_WHAT TO DO_
Images are not part of the copy; write out the rest of the data exactly as given.

_GIVEN INFORMATION_
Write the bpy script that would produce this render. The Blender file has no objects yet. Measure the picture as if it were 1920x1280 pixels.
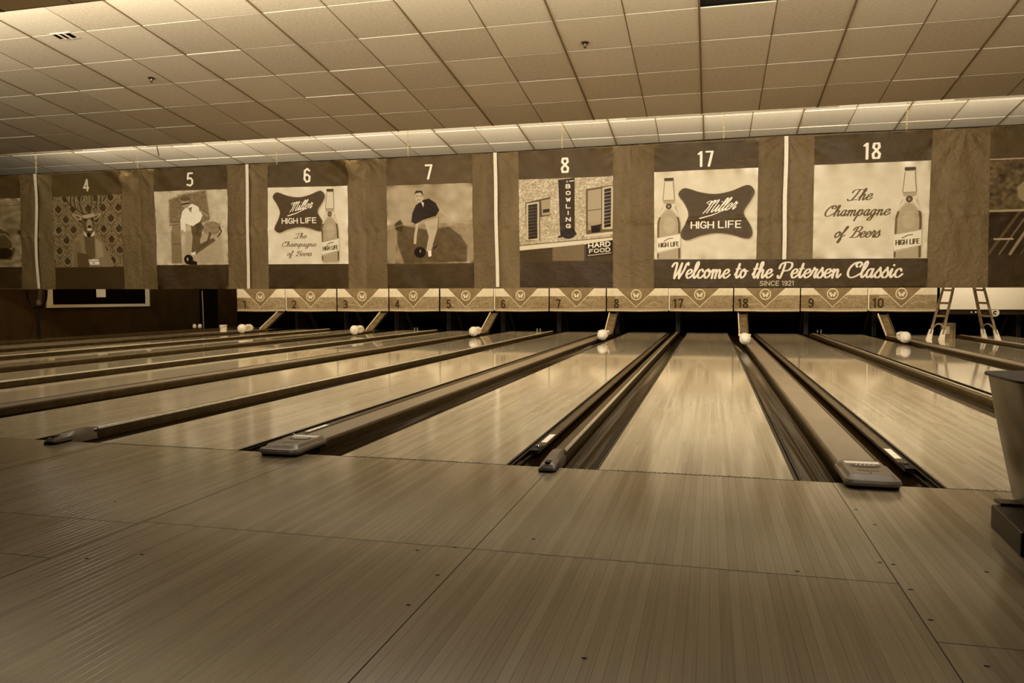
import bpy, bmesh, math, random
import numpy as np
from mathutils import Vector, Matrix
random.seed(7)
SC = bpy.context.scene
COL = SC.collection
# ------------------------------------------------------------------ camera, world, lights, exposure
W, GN, GW = 1.0668, 0.557, 0.755          # lane width, narrow gap, wide gap
PITCH = 2*W + GN + GW
cam = bpy.data.cameras.new('camera')
cam.sensor_width = 36.0
cam.lens = 36.0*1457.18/1920.0
cam.clip_end = 200
camo = bpy.data.objects.new('camera', cam); COL.objects.link(camo)
YAW, PIT, ROL = 0.25014, 0.05657, -0.00121
c_, s_ = math.cos(YAW), math.sin(YAW)
r_ = Vector((c_, s_, 0)); f_ = Vector((-s_, c_, 0)); u_ = Vector((0, 0, 1))
fw = f_*math.cos(PIT) - u_*math.sin(PIT); up = u_*math.cos(PIT) + f_*math.sin(PIT)
rt = r_*math.cos(ROL) + up*math.sin(ROL); up2 = up*math.cos(ROL) - r_*math.sin(ROL)
CAM = Vector((0.61575, -4.42679, 0.99437))
M = Matrix((rt, up2, -fw)).transposed().to_4x4(); M.translation = CAM
camo.matrix_world = M
SC.camera = camo
SC.view_settings.view_transform = 'Standard'; SC.view_settings.look = 'None'
SC.view_settings.exposure = 0.0; SC.view_settings.gamma = 1.0
SC.view_settings.use_curve_mapping = False
wd = bpy.data.worlds.new('hall_ambience'); SC.world = wd; wd.use_nodes = True
wd.node_tree.nodes['Background'].inputs[0].default_value = (1.0, 0.92, 0.83, 1)
wd.node_tree.nodes['Background'].inputs[1].default_value = 0.05
LC = (1.0, 0.955, 0.905)
def area(name, loc, target, sx, sy, power, color=LC, spread=180):
    l = bpy.data.lights.new(name, 'AREA'); l.shape = 'RECTANGLE'; l.size = sx; l.size_y = sy
    l.energy = power; l.color = color; l.spread = math.radians(spread)
    o = bpy.data.objects.new(name, l); COL.objects.link(o); o.location = loc
    d = Vector(target) - Vector(loc)
    o.rotation_euler = d.to_track_quat('-Z', 'Y').to_euler()
    return o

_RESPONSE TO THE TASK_
Write the bpy script that would produce this render. The Blender file has no objects yet. Measure the picture as if it were 1920x1280 pixels.
import bpy, bmesh, math, random
import numpy as np
from mathutils import Vector, Matrix
random.seed(7)
SC = bpy.context.scene
COL = SC.collection
# ------------------------------------------------------------------ camera, world, lights, exposure
W, GN, GW = 1.0668, 0.557, 0.755          # lane width, narrow gap, wide gap
PITCH = 2*W + GN + GW
cam = bpy.data.cameras.new('camera')
cam.sensor_width = 36.0
cam.lens = 36.0*1457.18/1920.0
cam.clip_end = 200
camo = bpy.data.objects.new('camera', cam); COL.objects.link(camo)
YAW, PIT, ROL = 0.25014, 0.05657, -0.00121
c_, s_ = math.cos(YAW), math.sin(YAW)
r_ = Vector((c_, s_, 0)); f_ = Vector((-s_, c_, 0)); u_ = Vector((0, 0, 1))
fw = f_*math.cos(PIT) - u_*math.sin(PIT); up = u_*math.cos(PIT) + f_*math.sin(PIT)
rt = r_*math.cos(ROL) + up*math.sin(ROL); up2 = up*math.cos(ROL) - r_*math.sin(ROL)
CAM = Vector((0.61575, -4.42679, 0.99437))
M = Matrix((rt, up2, -fw)).transposed().to_4x4(); M.translation = CAM
camo.matrix_world = M
SC.camera = camo
SC.view_settings.view_transform = 'Standard'; SC.view_settings.look = 'None'
SC.view_settings.exposure = 0.0; SC.view_settings.gamma = 1.0
SC.view_settings.use_curve_mapping = False
wd = bpy.data.worlds.new('hall_ambience'); SC.world = wd; wd.use_nodes = True
wd.node_tree.nodes['Background'].inputs[0].default_value = (1.0, 0.92, 0.83, 1)
wd.node_tree.nodes['Background'].inputs[1].default_value = 0.05
LC = (1.0, 0.955, 0.905)
def area(name, loc, target, sx, sy, power, color=LC, spread=180):
    l = bpy.data.lights.new(name, 'AREA'); l.shape = 'RECTANGLE'; l.size = sx; l.size_y = sy
    l.energy = power; l.color = color; l.spread = math.radians(spread)
    o = bpy.data.objects.new(name, l); COL.objects.link(o); o.location = loc
    d = Vector(target) - Vector(loc)
    o.rotation_euler = d.to_track_quat('-Z', 'Y').to_euler()
    return o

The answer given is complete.